Don’t misunderstand.  Jesus isn’t saying service is unimportant. But it is a problem when that becomes the most important to us and we turn the Christian life upside down. Martha was doing a good thing too serving God and others.  If anyone could have claimed they were serving their God, it was Martha who was preparing a meal for the Son of God himself in human flesh.  She rightly calls him Lord because he is the Lord of all, and he does deserve all our service. But we learn here that what is most important is not serving.  What is most important is being served by God. When the life of service overtakes the life of being served by God, the Christian life has been turned upside down.  Above all else the Christian is not merely a servant.  The Christian is a disciple of Jesus.  That takes feeding on his Word.

We know our discipleship and listening is more important than serving. But do we act like it? If you’re like me, you are easily worried and upset about many things too.  You are tired when serving gets hard. But are you ever worried and upset that you missed time with Jesus?  When is the last time it bothered you that you missed out on personal or group Bible study? If anything is going to make you worried or upset ought it not be missing out on that?

Is there anything that you could occupy your time with that is better than listening to, hearing, reading, taking to heart the Word of God? Is there any task so noble and so mighty that you could claim it is of greater importance than sitting at the feet of the Lord to hear his Word?  Jesus says none is better. “Martha, Martha, you are worried and upset about many things.

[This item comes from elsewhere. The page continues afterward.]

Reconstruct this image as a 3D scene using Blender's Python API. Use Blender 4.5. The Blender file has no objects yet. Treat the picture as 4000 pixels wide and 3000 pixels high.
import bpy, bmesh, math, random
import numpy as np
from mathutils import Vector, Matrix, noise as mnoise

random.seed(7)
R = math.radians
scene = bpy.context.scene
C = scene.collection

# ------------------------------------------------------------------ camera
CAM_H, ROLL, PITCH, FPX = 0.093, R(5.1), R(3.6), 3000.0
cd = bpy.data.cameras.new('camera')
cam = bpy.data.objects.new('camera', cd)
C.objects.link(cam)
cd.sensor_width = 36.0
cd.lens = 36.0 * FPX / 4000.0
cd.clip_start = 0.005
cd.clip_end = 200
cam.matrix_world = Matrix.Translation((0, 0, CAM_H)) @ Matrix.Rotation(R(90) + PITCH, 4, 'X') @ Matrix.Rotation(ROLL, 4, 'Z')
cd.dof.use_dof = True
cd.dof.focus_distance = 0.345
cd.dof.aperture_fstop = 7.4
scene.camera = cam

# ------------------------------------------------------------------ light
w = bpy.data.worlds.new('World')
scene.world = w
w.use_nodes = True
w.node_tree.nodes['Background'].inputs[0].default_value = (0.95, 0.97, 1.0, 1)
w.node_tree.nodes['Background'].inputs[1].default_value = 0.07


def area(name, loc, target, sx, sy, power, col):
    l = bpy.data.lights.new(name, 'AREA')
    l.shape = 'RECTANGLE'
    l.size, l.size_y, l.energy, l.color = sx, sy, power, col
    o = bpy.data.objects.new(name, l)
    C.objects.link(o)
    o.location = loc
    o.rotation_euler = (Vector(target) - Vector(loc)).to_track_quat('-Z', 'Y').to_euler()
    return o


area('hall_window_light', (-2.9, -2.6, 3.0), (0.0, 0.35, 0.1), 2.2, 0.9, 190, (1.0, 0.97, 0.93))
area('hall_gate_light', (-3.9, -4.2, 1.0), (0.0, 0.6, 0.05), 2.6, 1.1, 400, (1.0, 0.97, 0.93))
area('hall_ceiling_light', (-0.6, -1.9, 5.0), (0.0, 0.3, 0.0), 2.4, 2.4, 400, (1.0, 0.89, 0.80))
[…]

But only one thing is needful.  Mary has chosen what is better and it will not be taken away from her.”

What Jesus is teaching Martha and all of us here is essentially the same thing he had been teaching the people of Israel for 1500 years.  When he gave the third commandment, he not only gave them permission to stop working, he commanded it.  He forbade them from any type of work.  He stressed that it was not only okay to stop being busy with necessary things, they were to forgo necessary things.  They were to simply stop all else.  The Sabbath rest was given as a day for rest and for sacred assembly. It was a day to cease from the busyness of life and to mediate on the Word of God. There was nothing regarded as so important that it could not be set aside for that day. It was used as a day for teaching and preaching and listening to the word of Jesus.  We don’t know if Jesus was teaching here on a Sabbath or not, but the same principle behind that Sabbath is emphasized:  God’s Word is the most important thing in life. It is even more important than work and service to God and others.

This is an uncommon love! We are served by God! Every religion, it would seem, puts a lot of focus on what you say, think, or do.  And please don’t misunderstand.  They aren’t entirely wrong about making service to God and others important tenants. True religion will involve a change in your life that includes love and service to God and others.  Last week we began a series on what makes a Christian’s love so uncommon.  It is unlike any other because a Christian has Spirit-led life. They produce fruits of faith by the working of the Holy Spirit. This fruit of the Spirit brings an uncommon type of love to the Christian. It is one that simply cannot be found in the works of the flesh.  It is only found in the heart of those who trust in Christ as they produce fruits out of freedom from the gospel. A Christian has uncommon love as the Spirit changes their hearts to trust in the Lord and to work out fruits of faith that flow from that trust.  It is uncommon love because it comes from freedom, from faith, and from the Spirit’s working. Today we see that although our service to God and to others is indeed important, it is not what is most important. There’s something greater which makes a Christian so extraordinarily different and gives us uncommon love. In fact, we see today that what makes a Christian’s love so extraordinary is the just the opposite of service.  Our love is uncommon because our faith is not based on our doing something for God or others.  It is based on our receiving service from our God. God himself serves us!

This is what Jesus once said about his own life and mission. “The Son of Man did not come to be served, but to serve and give his life as a ransom for many.” Jesus came to serve us.  He came in order that we might have words of comfort, hope, and life.  What makes a Christian so uncommon is not their extraordinary service, but God’s service.  Doubtless by the Spirit’s working God people will display lives of service.  But what makes them truly uncommon is that they love the Word of Christ.  They are those who recognize and thirst for the Word of Jesus.  Uncommon love comes from listening to the uncommon truths found in the word of our Lord.  In his Word we hear how he came to serve us all. In his Word we see how his top priority had always been to rescue us from sin, death, and hell.  In his Word we find the uncommon love of a God who would lay down his life to rescue the lost.  We hear of the one who could have demanded our service, but instead gives service to us. We hear of how he conquered death and now lives to prepare a place for us, to bring us to live in his kingdom, so that we can sit at his table as guest! His words bring life, peace, joy, and sustain us for eternity! The words he spoke at the house of Martha were no doubt powerful words. They were worth more than anything!

That same God now feeds us with his Word.  With word and sacrament he feeds our souls with the gospel, the one thing needful! Jesus told Martha that Mary had chosen what is best, namely, to listen to the word of the Lord.  Jesus said that will never be taken away from her. Brothers and sisters in Jesus.  Thank God that he has given you opportunity to serve him and one another.  Thank God that you get to support gospel ministry together and you get to show love to one another and to your neighbor.  But thank God most of all that he has given you the one thing needful.  Take time to sit at his feet and be fed.  Take time to open the Word of Jesus and listen to it.  Stop whatever you are doing each day -as important as it may be- and just be still and be a disciple.  What he gives you will never be taken away.  It is an uncommon love.  And it is yours as you listen to the Son.